In wind energy applications, the required equipment is imported, costly to acquire and difficult to maintain but local capacity in solar energy production exists, in fact, the technology for the manufacture of affordable solar collectors on a commercial basis is possible enabling the opportunity of being harnessed on a commercial scale. Solar radiation data and other climatic information in the country are archived in the Nigeria Meteorological agency (NIMET), International Institute for Tropical Agriculture (IITA), Nigerian Building and Road Research Institute (NBRRI) and various energy research centres established in some universities.

CONCLUSION

Four economic growth scenarios were considered in the review of the energy requirements. These are the Reference scenarios of 7% total GDP growth rate that will ensure the Millennium Development Goals’ (MDG) objective of reducing poverty by 50% of the 2000 value by 2015. The high growth scenario of 10% GDP growth rate in the attempt to eradicate poverty by 2030 and the optimistic scenarios of 11.5 and 13% GDP growth rates that will further increase the rate of economic development.
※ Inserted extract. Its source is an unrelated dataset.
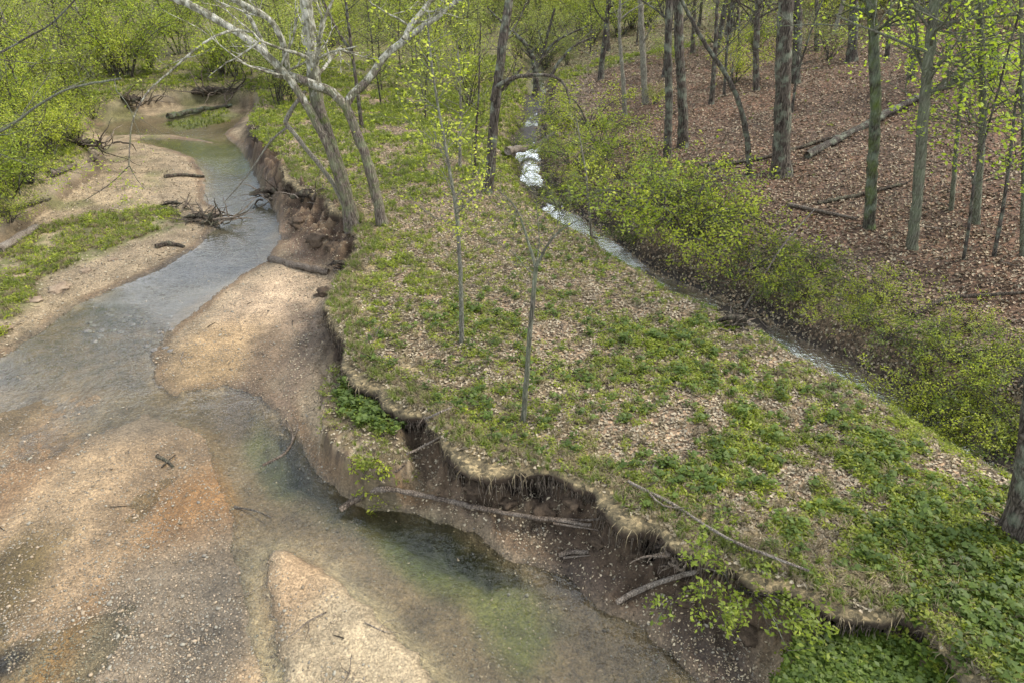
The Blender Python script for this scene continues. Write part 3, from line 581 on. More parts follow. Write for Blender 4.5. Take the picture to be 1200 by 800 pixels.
# pale leaf and shell flecks on the dark mud under the bank
# ground plants
def sprout(name, mat, n, h, L, asp, up=.5, spread=.5, stem=None):
    b = MB(); t = rng.random(n); a = rng.random(n) * 6.28; r = spread * h * (.2 + .8 * rng.random(n))
    C = np.stack([np.cos(a) * r, np.sin(a) * r, h * (.25 + .75 * t)], 1); return b.leaves(C, L, up, asp).mesh(name, mat)
def tuft(name, mat, n, h, w_=.006, spread=.5):
    b = MB()
    for i in range(n):
        a = random.random() * 6.28; l = h * (.5 + .6 * random.random()); s_ = spread * random.random(); d = np.array([math.cos(a), math.sin(a), 0]); p = np.array([-math.sin(a), math.cos(a), 0]) * w_ * .5
        b0 = d * .02 * random.random(); m = b0 + d * l * s_ * .4 + np.array([0, 0, l * .7]); t_ = b0 + d * l * s_ * 1.1 + np.array([0, 0, l * (.95 - .5 * s_)])
        b.raw([b0 - p, b0 + p, m + p * .8, m - p * .8], [[0, 1, 2, 3]]); b.raw([m - p * .8, m + p * .8, t_, t_], [[0, 1, 2, 3]])
    return b.mesh(name, mat)
plants = [sprout('sprout_a', M['plant_mid'], 16, .12, .07, .55, .5, 1.0), sprout('sprout_b', M['plant_bright'], 14, .10, .06, .6, .5, .9), sprout('nettle_a', M['nettle'], 26, .20, .085, .62, .7, .6), sprout('broadleaf', M['heart'], 16, .13, .085, 1.0, .85, 1.1),
          tuft('tuft_a', M['grass'], 26, .20, .009, .9), sprout('sprout_c', M['plant_mid'], 22, .16, .05, .5, .4, .7), tuft('tuft_dry', M['drygrass'], 24, .16, .006, 1.2)]
kindmap = {0: [5, 4, 0], 1: [5, 0, 1, 4], 2: [2, 0, 5, 5, 0], 3: [4, 1, 0, 4], 4: [0, 1, 1, 5, 0, 4, 2]}
X, Y = sample(190000, 4.2, 45, .9, 1.5); g = samp(green, X, Y); kk = samp(KL, X, Y); vl, ul = gi(X, Y); kd = gk[vl.astype(int), ul.astype(int)].astype(int)
ok = (kk > .7) & (rng.random(len(X)) < g * 1.0) & (samp(DC, X, Y) > .7); X, Y, kd, g = X[ok], Y[ok], kd[ok], g[ok]; n = len(X)
idx = np.array([random.choice(kindmap[int(q)]) for q in kd]); fl = fbm(X, Y, 1.6, 3, 230); idx = np.where((kd == 4) & (fl > .25) & (idx == 1), 5, idx)
scatter('ground_plants', plants, np.stack([X, Y, hl_(X, Y) - .01], 1), np.stack([rng.normal(0, .12, n), rng.normal(0, .12, n), rng.random(n) * 6.28], 1), (.34 + .50 * rng.random(n)) * (.8 + .35 * g) * (1 + np.clip(Y - 14, 0, 20) * .03), idx, 'low green plants and grass growing through the dead leaves')
X, Y = sample(26000, 4.2, 26, .9, 1.5); kk = samp(KL, X, Y); dE = samp(F['dE'], X, Y); ok = (kk > .7) & (rng.random(len(X)) < np.where(dE < 1.3, .5, .25)) & (samp(HL, X, Y) < .5) & (samp(DC, X, Y) > .8); X, Y = X[ok], Y[ok]; n = len(X)
scatter('dry_grass', [plants[6], tuft('tuft_dry_b', M['drygrass'], 14, .10, .008, 1.6)], np.stack([X, Y, hl_(X, Y)], 1), np.stack([rng.normal(0, .3, n), rng.normal(0, .3, n), rng.random(n) * 6.28], 1), .5 + .7 * rng.random(n), rng.integers(0, 2, n), 'dry straw grass along the bank top')
# low ground plants: grass on left bar, nettle clumps on the slumped ledge, broad leaves bottom right
def patch(name, px, z, n, protos, label, scl=(.7, 1.2)):
    P = PW(px, z); lo, hi = P.min(0), P.max(0); X = lo[0] + rng.random(n * 3) * (hi[0] - lo[0]); Y = lo[1] + rng.random(n * 3) * (hi[1] - lo[1])
    ok = (fbm(X, Y, 1.2, 3, 245) > -.12 if 'bar' in name else True) & (sdf(X + .12 * fbm(X, Y, 2.5, 3, 240), Y + .12 * fbm(X, Y, 2.5, 3, 250), P) > 0); X, Y = X[ok][:n], Y[ok][:n]; m = len(X)
    return scatter(name, protos, np.stack([X, Y, (hl_ if z > 1 else hz)(X, Y) - .01], 1), np.stack([rng.normal(0, .12, m), rng.normal(0, .12, m), rng.random(m) * 6.28], 1), scl[0] + (scl[1] - scl[0]) * rng.random(m), rng.integers(0, len(protos), m), label)
patch('nettle_patch', [(388, 462), (400, 448), (430, 442), (452, 462), (476, 488), (468, 512), (430, 500), (402, 482)], .72, 130, [plants[2], plants[2], plants[5]], 'dark green nettle patch on the slumped ledge', (.7, 1.1))
patch('ivy_patch', [(402, 536), (425, 532), (458, 552), (452, 564), (425, 560)], .7, 34, [plants[0], plants[1]], 'bright leafy patch at the lower rim of the slumped ledge', (.6, 1.0))
patch('broadleaf_patch', [(912, 900), (905, 800), (920, 760), (960, 738), (1040, 740), (1100, 790), (1150, 860), (1160, 950)], .6, 1700, [plants[3], plants[2], plants[0], plants[3]], 'pale green round-leaved plants at the bottom right', (.4, .75))
patch('ledge_grass', [(372, 470), (372, 440), (395, 415), (432, 455), (462, 478), (487, 540), (462, 562), (428, 560), (375, 505)], .66, 330, [plants[6], plants[4], plants[6], plants[5]], 'thin straw and moss on the slumped ledge', (.4, .8))
patch('bar_grass', [(-80, 320), (0, 295), (60, 262), (110, 248), (205, 238), (212, 255), (150, 280), (60, 318), (40, 345), (0, 385), (-80, 430)],   .25, 2000, [plants[4], plants[6], plants[6], plants[1], plants[5]], 'green grass and weeds on the low left bar', (.6, 1.3))
patch('far_bar_grass', [(190, 140), (215, 132), (270, 128), (270, 136), (205, 148)], .15, 200, [plants[4], plants[1]], 'pale green grass on the far gravel bar', (.7, 1.3))
patch('corner_plants', [(1040, 705), (1120, 650), (1210, 630), (1270, 900), (1170, 880), (1090, 740)], 1.05, 700, [plants[2], plants[0], plants[5], plants[1]], 'dense nettles and weeds in the lower right corner', (.5, 1.0))
# flecks on mud
def fleck_area(name, px, z, n, protos, label, s0=.3, s1=.7):
    P = PW(px, z); lo, hi = P.min(0), P.max(0); X = lo[0] + rng.random(n * 3) * (hi[0] - lo[0]); Y = lo[1] + rng.random(n * 3) * (hi[1] - lo[1]); ok = inside(X, Y, P) & (hz(X, Y) > -.01) & (hz(X, Y) < .8); X, Y = X[ok][:n], Y[ok][:n]; m = len(X); rx, ry = slope(X, Y)
    return scatter(name, protos, np.stack([X, Y, hz(X, Y) + .006], 1), np.stack([rx + rng.normal(0, .25, m), ry + rng.normal(0, .25, m), rng.random(m) * 6.28], 1), s0 + s1 * rng.random(m), rng.integers(0, len(protos), m), label)
fleck_area('mud_leaf_flecks', [(590, 630), (700, 600), (780, 640), (850, 690), (905, 740), (915, 830), (830, 830), (760, 735), (640, 668)], .1, 1300, tanp, 'small pale leaves fallen on the dark mud below the bank', .2, .45)
fleck_area('slope_leaf_flecks', [(490, 520), (560, 545), (700, 570), (720, 610), (600, 612), (500, 596), (470, 575)], .3, 900, tanp, 'pale dead leaves on the bare soil under the bank edge', .3, .55)
fleck_area('ledge_litter', [(372, 470), (372, 440), (395, 415), (432, 455), (462, 478), (487, 540), (462, 562), (428, 560), (375, 505)], .66, 900, tanp, 'dead leaves on the slumped ledge', .35, .6)
tw = []
for i in range(4):
    b = MB(); p = np.zeros(3); d = np.array([1., 0, 0]); pts = [p]
    for q in range(5): d = d + np.array([0, random.gauss(0, .25), random.gauss(0, .06)]); d /= np.linalg.norm(d); p = p + d * .06; pts.append(p)
    b.tube(np.array(pts) + [0, 0, .008], taper(6, .006, .003), 4, .2)
    if i > 1: b.tube([pts[2] + [0, 0, .008], pts[2] + np.array([.05, .06, .02]), pts[2] + np.array([.12, .09, .015])], taper(3, .004, .002), 4, 0)
    tw.append(b.mesh('twig_kind', M[['wood_dead', 'wood_dark', 'wood_dead', 'wood_pale'][i]]))
X, Y = sample(9000, 4.2, 40, .9, 1.4); z = hl_(X, Y); ok = (z > .02) & (rng.random(len(X)) < np.where(samp(KL, X, Y) > .5, .6, .10) * (fbm(X, Y, .8, 3, 260) + .6)); X, Y, z = X[ok], Y[ok], z[ok]; n = len(X); rx, ry = slope(X, Y)
scatter('scattered_twigs', tw, np.stack([X, Y, z + .01], 1), np.stack([rx * .7, ry * .7, rng.random(n) * 6.28], 1), .6 + 1.6 * rng.random(n) ** 2, rng.integers(0, 4, n), 'small fallen twigs strewn over the ground')
fleck_area('left_bar_debris', [(-20, 430), (0, 300), (60, 215), (160, 165), (230, 190), (235, 235), (250, 270), (130, 335)], .15, 2500, tanp, 'washed up leaves and crumbs on the left bar', .3, .8)
fleck_area('toe_debris', [(335, 240), (400, 250), (420, 300), (390, 400), (350, 510), (325, 480), (345, 400), (330, 300)], .1, 1500, tanp, 'leaf crumbs at the foot of the bank', .25, .55)
# ------------------------------------------------------------------ overhanging turf lip and roots
EL = catmull(EDGE[4:-1], .07); d_ = np.gradient(EL, axis=0); d_ /= np.linalg.norm(d_, axis=1)[:, None]; ON = np.stack([d_[:, 1], -d_[:, 0]], 1)
if samp(F['sC'], *(EL[200] + ON[200] * .4)) < 0: ON = -ON
for _ in range(4): ON = (np.roll(ON, 1, 0) + ON + np.roll(ON, -1, 0)) / 3
ON /= np.linalg.norm(ON, axis=1)[:, None]
n = len(EL); s_ = np.arange(n) * .07
prot = .01 + .34 * vnoise(s_ * .9, s_ * 0 + 3, 300) + .16 * (vnoise(s_ * 3.1, s_ * 0 + 9, 301) - .5) + .08 * (vnoise(s_ * 9, s_ * 0 + 19, 303) - .5); prot = np.maximum(prot, .01); thick = .09 + .30 * vnoise(s_ * 1.5, s_ * 0 + 5, 302) + .08 * vnoise(s_ * 6, s_ * 0 + 5, 304)
prof = [(-.95, -.015, 0), (-.60, .012, 0), (-.30, .012, 0), (-.16, .02, 0), (-.04, .012, 0), (.5, -.015, 1), (.9, -.05, 1), (1.0, -.45, 2), (.8, -.8, 2), (.35, -1.0, 2), (-.25, -.9, 3), (-.70, -1.0, 3)]
LV = np.zeros((n, len(prof), 3)); LC = np.zeros((n, len(prof), 3)); zin = hz(EL[:, 0] - ON[:, 0] * .75, EL[:, 1] - ON[:, 1] * .75)
for j, (o_, zz, kd) in enumerate(prof):
    off = o_ * prot if kd in (1, 2) else np.full(n, o_); P = EL + ON * off[:, None]
    jit = .02 * (vnoise(P[:, 0] * 9, P[:, 1] * 9, 310 + j) - .5); zt = zin if o_ < 0 and kd == 0 else zin
    base = hz(P[:, 0], P[:, 1]) if kd == 0 and o_ < -.5 else zin
    z = base + zz if kd < 2 else zin + zz * thick
    if j == 0: z = base - .03
    LV[:, j] = np.stack([P[:, 0] + jit * 2, P[:, 1] + jit * 2, z + jit], 1); c = C3(.19, .16, .095) if kd < 2 else C3(.06, .042, .028); LC[:, j] = c * (.8 + .5 * vnoise(P[:, 0] * 5, P[:, 1] * 5, 320)[:, None])
m = len(prof); ii = (np.arange(n - 1)[:, None] * m + np.arange(m - 1)[None]).ravel(); Q = np.stack([ii, ii + 1, ii + m + 1, ii + m], 1)
me = newmesh('bank_edge_turf', LV.reshape(-1, 3), Q[:, ::-1], M['ground']); addcol(me, 'Col', LC.reshape(-1, 3)); lm = np.zeros((n, m, 3)); lm[:, :7, 1] = .8; addcol(me, 'Msk', lm.reshape(-1, 3)); me.polygons.foreach_set('use_smooth', np.ones(len(Q), bool))
tag(link(bpy.data.objects.new('bank_edge_turf', me)), kind='structure')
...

From the energy outlook of Nigeria, it is very clear that energy demand is very high and is increasing geometrically while the supply remains inadequate, insecure, irregular and is decreasing with the years; the mix has hitherto been dominated by fossil sources which are fast being depleted apart from being environmentally non-friendly. The energy supply mix must thus be diversified through installing appropriate infrastructure and creating full awareness to promote and develop the abundant renewable energy resources present in the country as well as to enhance the security of supply. About 40% of the annual natural gas produced in Nigeria is flared; appropriate infrastructure must be put in place to stop the flaring for effective power generation. Clean coal technologies must be adopted for coal exploitation in the country. Coal as it is well known has high carbon content contributes significantly to increasing CO₂ emission which leads to destructive climate effects. Its utilization for energy generation must therefore be carefully harnessed but in such a way that the huge benefits that could accrue from the vast deposits in the country are not neglected.

ACKNOWLEDGEMENT

The researcher wishes to acknowledge the constructive criticism and useful suggestions of anonymous reviewers. They played a key role in the success of the research.